▶ **Information provided**
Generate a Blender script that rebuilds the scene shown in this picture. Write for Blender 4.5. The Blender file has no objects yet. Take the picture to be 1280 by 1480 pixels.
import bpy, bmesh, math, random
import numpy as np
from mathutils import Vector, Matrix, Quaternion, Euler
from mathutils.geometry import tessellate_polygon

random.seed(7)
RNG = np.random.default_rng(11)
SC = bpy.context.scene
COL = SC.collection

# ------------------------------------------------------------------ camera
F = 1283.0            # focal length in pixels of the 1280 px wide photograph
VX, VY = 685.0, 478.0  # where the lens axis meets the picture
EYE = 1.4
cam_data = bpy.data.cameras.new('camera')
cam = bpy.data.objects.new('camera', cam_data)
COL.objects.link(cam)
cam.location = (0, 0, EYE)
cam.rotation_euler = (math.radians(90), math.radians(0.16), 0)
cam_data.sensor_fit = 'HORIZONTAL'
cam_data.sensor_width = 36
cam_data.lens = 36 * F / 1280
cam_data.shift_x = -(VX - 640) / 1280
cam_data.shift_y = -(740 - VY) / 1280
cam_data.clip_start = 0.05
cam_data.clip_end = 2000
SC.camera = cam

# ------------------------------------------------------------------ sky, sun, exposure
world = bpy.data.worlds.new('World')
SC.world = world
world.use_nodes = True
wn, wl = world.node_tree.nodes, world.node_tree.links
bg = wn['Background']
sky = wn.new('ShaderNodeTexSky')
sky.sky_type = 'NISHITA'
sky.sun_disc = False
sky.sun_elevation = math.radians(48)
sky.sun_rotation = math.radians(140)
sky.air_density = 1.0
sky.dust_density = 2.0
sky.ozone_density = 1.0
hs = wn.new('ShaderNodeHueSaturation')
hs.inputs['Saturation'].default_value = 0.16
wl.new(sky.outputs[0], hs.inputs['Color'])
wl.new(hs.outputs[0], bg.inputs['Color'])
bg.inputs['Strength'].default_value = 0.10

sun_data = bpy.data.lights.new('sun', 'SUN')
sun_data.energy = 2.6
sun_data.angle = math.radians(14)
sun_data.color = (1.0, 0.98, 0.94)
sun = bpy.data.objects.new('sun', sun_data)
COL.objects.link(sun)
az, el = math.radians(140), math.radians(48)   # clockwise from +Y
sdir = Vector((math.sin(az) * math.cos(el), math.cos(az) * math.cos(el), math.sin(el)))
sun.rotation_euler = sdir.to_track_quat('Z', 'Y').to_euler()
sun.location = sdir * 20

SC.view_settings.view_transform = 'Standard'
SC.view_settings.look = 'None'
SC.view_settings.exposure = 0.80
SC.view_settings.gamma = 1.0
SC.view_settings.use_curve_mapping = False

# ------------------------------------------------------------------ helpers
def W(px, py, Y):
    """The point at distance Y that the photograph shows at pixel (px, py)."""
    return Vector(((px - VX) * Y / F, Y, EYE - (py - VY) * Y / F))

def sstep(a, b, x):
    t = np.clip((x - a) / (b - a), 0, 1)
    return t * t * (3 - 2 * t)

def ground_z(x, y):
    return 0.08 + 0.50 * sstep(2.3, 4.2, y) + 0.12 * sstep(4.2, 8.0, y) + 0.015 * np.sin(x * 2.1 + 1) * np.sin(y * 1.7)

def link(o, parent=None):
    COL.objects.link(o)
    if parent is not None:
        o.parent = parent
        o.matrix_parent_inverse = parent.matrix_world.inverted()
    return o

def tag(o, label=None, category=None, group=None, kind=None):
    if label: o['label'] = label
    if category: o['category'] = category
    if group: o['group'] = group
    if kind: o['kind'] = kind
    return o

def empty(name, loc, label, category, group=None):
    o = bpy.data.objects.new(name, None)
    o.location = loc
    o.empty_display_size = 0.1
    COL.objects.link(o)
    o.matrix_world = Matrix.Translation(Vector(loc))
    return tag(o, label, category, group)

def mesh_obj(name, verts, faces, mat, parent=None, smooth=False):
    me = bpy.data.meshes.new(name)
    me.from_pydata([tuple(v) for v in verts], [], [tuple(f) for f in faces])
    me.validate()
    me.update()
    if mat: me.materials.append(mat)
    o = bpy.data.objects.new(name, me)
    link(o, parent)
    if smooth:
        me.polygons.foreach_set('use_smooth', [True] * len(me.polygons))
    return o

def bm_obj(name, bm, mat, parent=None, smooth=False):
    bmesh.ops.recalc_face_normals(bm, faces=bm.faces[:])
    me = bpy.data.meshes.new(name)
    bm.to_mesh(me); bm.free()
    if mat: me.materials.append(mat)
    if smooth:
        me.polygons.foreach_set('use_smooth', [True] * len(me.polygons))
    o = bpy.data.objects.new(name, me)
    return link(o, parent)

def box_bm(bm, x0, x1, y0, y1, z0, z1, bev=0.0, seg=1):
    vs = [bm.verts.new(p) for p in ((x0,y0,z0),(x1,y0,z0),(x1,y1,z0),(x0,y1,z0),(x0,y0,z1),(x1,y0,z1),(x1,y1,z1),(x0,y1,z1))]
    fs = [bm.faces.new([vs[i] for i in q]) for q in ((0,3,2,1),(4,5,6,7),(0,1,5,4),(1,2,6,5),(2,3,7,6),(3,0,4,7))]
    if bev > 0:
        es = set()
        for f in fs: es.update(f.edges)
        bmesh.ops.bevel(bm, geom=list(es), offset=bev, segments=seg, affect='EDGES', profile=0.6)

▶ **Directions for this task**
Could you quote the material above in full, exactly as it stands?

▶ **Expected output**
Generate a Blender script that rebuilds the scene shown in this picture. Write for Blender 4.5. The Blender file has no objects yet. Take the picture to be 1280 by 1480 pixels.
import bpy, bmesh, math, random
import numpy as np
from mathutils import Vector, Matrix, Quaternion, Euler
from mathutils.geometry import tessellate_polygon

random.seed(7)
RNG = np.random.default_rng(11)
SC = bpy.context.scene
COL = SC.collection

# ------------------------------------------------------------------ camera
F = 1283.0            # focal length in pixels of the 1280 px wide photograph
VX, VY = 685.0, 478.0  # where the lens axis meets the picture
EYE = 1.4
cam_data = bpy.data.cameras.new('camera')
cam = bpy.data.objects.new('camera', cam_data)
COL.objects.link(cam)
cam.location = (0, 0, EYE)
cam.rotation_euler = (math.radians(90), math.radians(0.16), 0)
cam_data.sensor_fit = 'HORIZONTAL'
cam_data.sensor_width = 36
cam_data.lens = 36 * F / 1280
cam_data.shift_x = -(VX - 640) / 1280
cam_data.shift_y = -(740 - VY) / 1280
cam_data.clip_start = 0.05
cam_data.clip_end = 2000
SC.camera = cam

# ------------------------------------------------------------------ sky, sun, exposure
world = bpy.data.worlds.new('World')
SC.world = world
world.use_nodes = True
wn, wl = world.node_tree.nodes, world.node_tree.links
bg = wn['Background']
sky = wn.new('ShaderNodeTexSky')
sky.sky_type = 'NISHITA'
sky.sun_disc = False
sky.sun_elevation = math.radians(48)
sky.sun_rotation = math.radians(140)
sky.air_density = 1.0
sky.dust_density = 2.0
sky.ozone_density = 1.0
hs = wn.new('ShaderNodeHueSaturation')
hs.inputs['Saturation'].default_value = 0.16
wl.new(sky.outputs[0], hs.inputs['Color'])
wl.new(hs.outputs[0], bg.inputs['Color'])
bg.inputs['Strength'].default_value = 0.10

sun_data = bpy.data.lights.new('sun', 'SUN')
sun_data.energy = 2.6
sun_data.angle = math.radians(14)
sun_data.color = (1.0, 0.98, 0.94)
sun = bpy.data.objects.new('sun', sun_data)
COL.objects.link(sun)
az, el = math.radians(140), math.radians(48)   # clockwise from +Y
sdir = Vector((math.sin(az) * math.cos(el), math.cos(az) * math.cos(el), math.sin(el)))
sun.rotation_euler = sdir.to_track_quat('Z', 'Y').to_euler()
sun.location = sdir * 20

SC.view_settings.view_transform = 'Standard'
SC.view_settings.look = 'None'
SC.view_settings.exposure = 0.80
SC.view_settings.gamma = 1.0
SC.view_settings.use_curve_mapping = False

# ------------------------------------------------------------------ helpers
def W(px, py, Y):
    """The point at distance Y that the photograph shows at pixel (px, py)."""
    return Vector(((px - VX) * Y / F, Y, EYE - (py - VY) * Y / F))

def sstep(a, b, x):
    t = np.clip((x - a) / (b - a), 0, 1)
    return t * t * (3 - 2 * t)

def ground_z(x, y):
    return 0.08 + 0.50 * sstep(2.3, 4.2, y) + 0.12 * sstep(4.2, 8.0, y) + 0.015 * np.sin(x * 2.1 + 1) * np.sin(y * 1.7)

def link(o, parent=None):
    COL.objects.link(o)
    if parent is not None:
        o.parent = parent
        o.matrix_parent_inverse = parent.matrix_world.inverted()
    return o

def tag(o, label=None, category=None, group=None, kind=None):
    if label: o['label'] = label
    if category: o['category'] = category
    if group: o['group'] = group
    if kind: o['kind'] = kind
    return o

def empty(name, loc, label, category, group=None):
    o = bpy.data.objects.new(name, None)
    o.location = loc
    o.empty_display_size = 0.1
    COL.objects.link(o)
    o.matrix_world = Matrix.Translation(Vector(loc))
    return tag(o, label, category, group)

def mesh_obj(name, verts, faces, mat, parent=None, smooth=False):
    me = bpy.data.meshes.new(name)
    me.from_pydata([tuple(v) for v in verts], [], [tuple(f) for f in faces])
    me.validate()
    me.update()
    if mat: me.materials.append(mat)
    o = bpy.data.objects.new(name, me)
    link(o, parent)
    if smooth:
        me.polygons.foreach_set('use_smooth', [True] * len(me.polygons))
    return o

def bm_obj(name, bm, mat, parent=None, smooth=False):
    bmesh.ops.recalc_face_normals(bm, faces=bm.faces[:])
    me = bpy.data.meshes.new(name)
    bm.to_mesh(me); bm.free()
    if mat: me.materials.append(mat)
    if smooth:
        me.polygons.foreach_set('use_smooth', [True] * len(me.polygons))
    o = bpy.data.objects.new(name, me)
    return link(o, parent)

def box_bm(bm, x0, x1, y0, y1, z0, z1, bev=0.0, seg=1):
    vs = [bm.verts.new(p) for p in ((x0,y0,z0),(x1,y0,z0),(x1,y1,z0),(x0,y1,z0),(x0,y0,z1),(x1,y0,z1),(x1,y1,z1),(x0,y1,z1))]
    fs = [bm.faces.new([vs[i] for i in q]) for q in ((0,3,2,1),(4,5,6,7),(0,1,5,4),(1,2,6,5),(2,3,7,6),(3,0,4,7))]
    if bev > 0:
        es = set()
        for f in fs: es.update(f.edges)
        bmesh.ops.bevel(bm, geom=list(es), offset=bev, segments=seg, affect='EDGES', profile=0.6)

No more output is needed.